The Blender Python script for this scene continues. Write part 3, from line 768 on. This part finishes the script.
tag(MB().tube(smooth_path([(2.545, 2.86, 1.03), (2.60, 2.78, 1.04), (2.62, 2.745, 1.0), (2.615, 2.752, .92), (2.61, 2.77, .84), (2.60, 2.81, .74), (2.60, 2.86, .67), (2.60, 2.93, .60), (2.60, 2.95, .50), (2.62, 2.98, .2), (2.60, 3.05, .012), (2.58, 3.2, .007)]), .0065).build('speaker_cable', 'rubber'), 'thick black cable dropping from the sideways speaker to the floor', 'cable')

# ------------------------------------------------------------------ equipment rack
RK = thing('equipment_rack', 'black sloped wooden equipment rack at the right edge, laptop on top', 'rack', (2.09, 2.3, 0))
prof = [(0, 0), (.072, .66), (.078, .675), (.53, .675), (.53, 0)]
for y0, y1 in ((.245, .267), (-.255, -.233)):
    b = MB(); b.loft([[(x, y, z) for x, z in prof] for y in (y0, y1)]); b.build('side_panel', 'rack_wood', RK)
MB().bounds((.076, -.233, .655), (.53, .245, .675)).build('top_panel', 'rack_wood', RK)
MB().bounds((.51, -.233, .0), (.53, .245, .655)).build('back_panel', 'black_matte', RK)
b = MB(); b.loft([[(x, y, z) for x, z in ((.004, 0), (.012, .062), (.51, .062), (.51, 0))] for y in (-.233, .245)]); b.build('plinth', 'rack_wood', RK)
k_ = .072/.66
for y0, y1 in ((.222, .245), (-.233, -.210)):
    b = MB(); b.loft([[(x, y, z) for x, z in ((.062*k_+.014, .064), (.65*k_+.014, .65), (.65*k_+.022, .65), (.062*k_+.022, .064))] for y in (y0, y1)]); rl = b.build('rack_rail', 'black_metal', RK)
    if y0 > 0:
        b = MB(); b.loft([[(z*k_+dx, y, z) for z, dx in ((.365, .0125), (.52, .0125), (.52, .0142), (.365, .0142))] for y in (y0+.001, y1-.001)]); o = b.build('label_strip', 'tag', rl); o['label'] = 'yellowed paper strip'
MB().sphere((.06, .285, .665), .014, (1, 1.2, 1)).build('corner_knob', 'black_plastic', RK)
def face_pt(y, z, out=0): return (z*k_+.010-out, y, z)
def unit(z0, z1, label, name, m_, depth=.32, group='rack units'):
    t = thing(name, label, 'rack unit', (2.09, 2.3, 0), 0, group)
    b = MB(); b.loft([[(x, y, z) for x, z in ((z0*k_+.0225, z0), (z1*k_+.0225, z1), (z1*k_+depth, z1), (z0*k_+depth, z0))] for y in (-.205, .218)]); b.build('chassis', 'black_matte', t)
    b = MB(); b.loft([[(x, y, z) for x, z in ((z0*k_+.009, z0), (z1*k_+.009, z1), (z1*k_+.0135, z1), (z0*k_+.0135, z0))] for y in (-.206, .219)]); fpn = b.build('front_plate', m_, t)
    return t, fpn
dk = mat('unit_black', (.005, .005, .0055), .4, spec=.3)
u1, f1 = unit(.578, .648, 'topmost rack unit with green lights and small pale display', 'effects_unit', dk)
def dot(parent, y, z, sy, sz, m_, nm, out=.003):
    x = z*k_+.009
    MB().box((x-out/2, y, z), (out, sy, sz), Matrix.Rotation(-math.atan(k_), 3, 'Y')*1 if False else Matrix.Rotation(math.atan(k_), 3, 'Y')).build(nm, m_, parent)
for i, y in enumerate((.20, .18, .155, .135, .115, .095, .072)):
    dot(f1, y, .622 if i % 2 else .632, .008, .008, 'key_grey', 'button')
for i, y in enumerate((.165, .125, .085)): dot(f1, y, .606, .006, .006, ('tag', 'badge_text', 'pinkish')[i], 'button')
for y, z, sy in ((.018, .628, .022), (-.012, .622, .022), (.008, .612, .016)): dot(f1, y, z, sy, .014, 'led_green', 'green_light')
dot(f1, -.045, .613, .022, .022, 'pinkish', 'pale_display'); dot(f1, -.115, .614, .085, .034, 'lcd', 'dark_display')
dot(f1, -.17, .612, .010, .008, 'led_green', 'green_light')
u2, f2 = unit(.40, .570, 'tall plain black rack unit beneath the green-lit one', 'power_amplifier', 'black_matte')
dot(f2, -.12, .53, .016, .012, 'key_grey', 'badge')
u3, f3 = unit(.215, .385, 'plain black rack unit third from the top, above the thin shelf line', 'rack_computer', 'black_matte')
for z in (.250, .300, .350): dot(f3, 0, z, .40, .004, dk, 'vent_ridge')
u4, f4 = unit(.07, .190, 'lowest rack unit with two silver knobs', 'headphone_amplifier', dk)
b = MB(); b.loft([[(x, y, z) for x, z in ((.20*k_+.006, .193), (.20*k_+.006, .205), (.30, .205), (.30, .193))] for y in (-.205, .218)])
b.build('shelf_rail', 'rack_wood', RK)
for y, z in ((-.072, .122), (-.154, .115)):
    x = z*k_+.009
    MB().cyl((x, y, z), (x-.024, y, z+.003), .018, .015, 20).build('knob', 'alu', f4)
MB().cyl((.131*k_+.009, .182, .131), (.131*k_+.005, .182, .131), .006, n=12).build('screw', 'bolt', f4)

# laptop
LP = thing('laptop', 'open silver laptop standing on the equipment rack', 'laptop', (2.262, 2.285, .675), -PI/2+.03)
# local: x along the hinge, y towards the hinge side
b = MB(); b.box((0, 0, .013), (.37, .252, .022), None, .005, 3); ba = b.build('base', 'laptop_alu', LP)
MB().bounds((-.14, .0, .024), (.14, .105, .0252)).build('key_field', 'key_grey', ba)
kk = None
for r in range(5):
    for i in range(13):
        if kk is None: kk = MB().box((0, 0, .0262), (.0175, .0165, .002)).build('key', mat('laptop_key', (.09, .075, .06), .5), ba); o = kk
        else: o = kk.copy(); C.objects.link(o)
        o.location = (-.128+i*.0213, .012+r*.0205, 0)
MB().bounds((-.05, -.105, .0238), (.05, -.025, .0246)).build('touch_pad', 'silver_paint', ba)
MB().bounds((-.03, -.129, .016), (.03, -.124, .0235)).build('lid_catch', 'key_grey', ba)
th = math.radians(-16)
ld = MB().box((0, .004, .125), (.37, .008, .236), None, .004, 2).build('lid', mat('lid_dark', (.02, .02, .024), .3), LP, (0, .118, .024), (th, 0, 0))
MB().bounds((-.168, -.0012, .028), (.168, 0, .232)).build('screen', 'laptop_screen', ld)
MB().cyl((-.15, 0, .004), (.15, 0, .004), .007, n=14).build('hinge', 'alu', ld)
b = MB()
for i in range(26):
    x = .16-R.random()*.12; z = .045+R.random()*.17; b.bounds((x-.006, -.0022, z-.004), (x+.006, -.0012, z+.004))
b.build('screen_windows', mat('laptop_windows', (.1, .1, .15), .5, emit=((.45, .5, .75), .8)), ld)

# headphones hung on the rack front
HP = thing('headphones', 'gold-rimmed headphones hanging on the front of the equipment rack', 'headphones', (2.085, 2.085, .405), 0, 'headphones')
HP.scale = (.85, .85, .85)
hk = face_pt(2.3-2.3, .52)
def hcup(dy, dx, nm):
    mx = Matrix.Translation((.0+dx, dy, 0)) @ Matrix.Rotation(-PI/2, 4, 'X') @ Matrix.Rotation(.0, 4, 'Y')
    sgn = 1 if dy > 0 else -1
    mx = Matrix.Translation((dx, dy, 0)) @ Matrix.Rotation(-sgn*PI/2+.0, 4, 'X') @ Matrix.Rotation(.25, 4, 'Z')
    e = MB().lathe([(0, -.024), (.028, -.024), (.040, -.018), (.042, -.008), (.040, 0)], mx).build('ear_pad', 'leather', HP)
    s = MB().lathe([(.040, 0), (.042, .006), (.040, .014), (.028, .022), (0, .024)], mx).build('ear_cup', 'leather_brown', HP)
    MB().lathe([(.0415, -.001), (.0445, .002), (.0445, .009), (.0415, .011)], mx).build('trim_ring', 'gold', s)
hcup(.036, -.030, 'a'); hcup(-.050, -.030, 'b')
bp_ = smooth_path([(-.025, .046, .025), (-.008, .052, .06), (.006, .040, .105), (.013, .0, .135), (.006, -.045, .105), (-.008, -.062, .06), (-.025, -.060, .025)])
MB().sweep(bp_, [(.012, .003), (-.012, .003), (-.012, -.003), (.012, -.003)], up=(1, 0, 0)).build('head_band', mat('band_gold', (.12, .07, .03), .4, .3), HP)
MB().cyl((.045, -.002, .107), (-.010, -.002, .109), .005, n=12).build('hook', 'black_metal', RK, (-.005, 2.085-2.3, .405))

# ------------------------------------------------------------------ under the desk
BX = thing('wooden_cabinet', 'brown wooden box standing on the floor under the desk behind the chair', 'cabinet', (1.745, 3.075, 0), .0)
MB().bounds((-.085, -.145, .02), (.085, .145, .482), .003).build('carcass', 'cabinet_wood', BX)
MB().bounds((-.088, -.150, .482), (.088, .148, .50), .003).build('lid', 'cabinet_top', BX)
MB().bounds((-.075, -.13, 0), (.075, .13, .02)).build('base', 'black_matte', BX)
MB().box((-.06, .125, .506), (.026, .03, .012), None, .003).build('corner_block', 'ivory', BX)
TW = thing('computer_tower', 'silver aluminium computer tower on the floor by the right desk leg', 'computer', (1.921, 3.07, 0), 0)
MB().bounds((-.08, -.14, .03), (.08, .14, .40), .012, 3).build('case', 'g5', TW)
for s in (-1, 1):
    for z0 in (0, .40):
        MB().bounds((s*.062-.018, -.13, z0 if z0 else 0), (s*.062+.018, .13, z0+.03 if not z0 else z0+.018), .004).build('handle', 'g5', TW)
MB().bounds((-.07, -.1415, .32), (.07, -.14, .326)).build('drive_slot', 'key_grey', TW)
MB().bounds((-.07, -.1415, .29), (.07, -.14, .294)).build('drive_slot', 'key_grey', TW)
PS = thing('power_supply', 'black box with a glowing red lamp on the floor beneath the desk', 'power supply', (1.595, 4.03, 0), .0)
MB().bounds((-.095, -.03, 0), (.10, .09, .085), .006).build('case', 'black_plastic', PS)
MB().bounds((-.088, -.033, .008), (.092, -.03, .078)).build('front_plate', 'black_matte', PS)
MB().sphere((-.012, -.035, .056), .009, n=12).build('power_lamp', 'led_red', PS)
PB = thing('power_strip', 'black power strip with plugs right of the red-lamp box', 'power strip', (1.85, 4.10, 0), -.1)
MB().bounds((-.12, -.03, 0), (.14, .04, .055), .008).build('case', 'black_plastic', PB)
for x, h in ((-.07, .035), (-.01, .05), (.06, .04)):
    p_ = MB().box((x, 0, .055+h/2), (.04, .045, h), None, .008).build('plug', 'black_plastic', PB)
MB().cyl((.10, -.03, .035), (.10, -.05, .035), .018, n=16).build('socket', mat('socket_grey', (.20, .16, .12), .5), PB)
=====
▶ **WHAT IS NEEDED**:
Starting with the first line of the data above, copy each line exactly until you reach the line with "the floor', 'cable')"; include that line as well.

▶ **RESPONSE TO THE EXERCISE**:
The Blender Python script for this scene continues. Write part 3, from line 768 on. This part finishes the script.
tag(MB().tube(smooth_path([(2.545, 2.86, 1.03), (2.60, 2.78, 1.04), (2.62, 2.745, 1.0), (2.615, 2.752, .92), (2.61, 2.77, .84), (2.60, 2.81, .74), (2.60, 2.86, .67), (2.60, 2.93, .60), (2.60, 2.95, .50), (2.62, 2.98, .2), (2.60, 3.05, .012), (2.58, 3.2, .007)]), .0065).build('speaker_cable', 'rubber'), 'thick black cable dropping from the sideways speaker to the floor', 'cable')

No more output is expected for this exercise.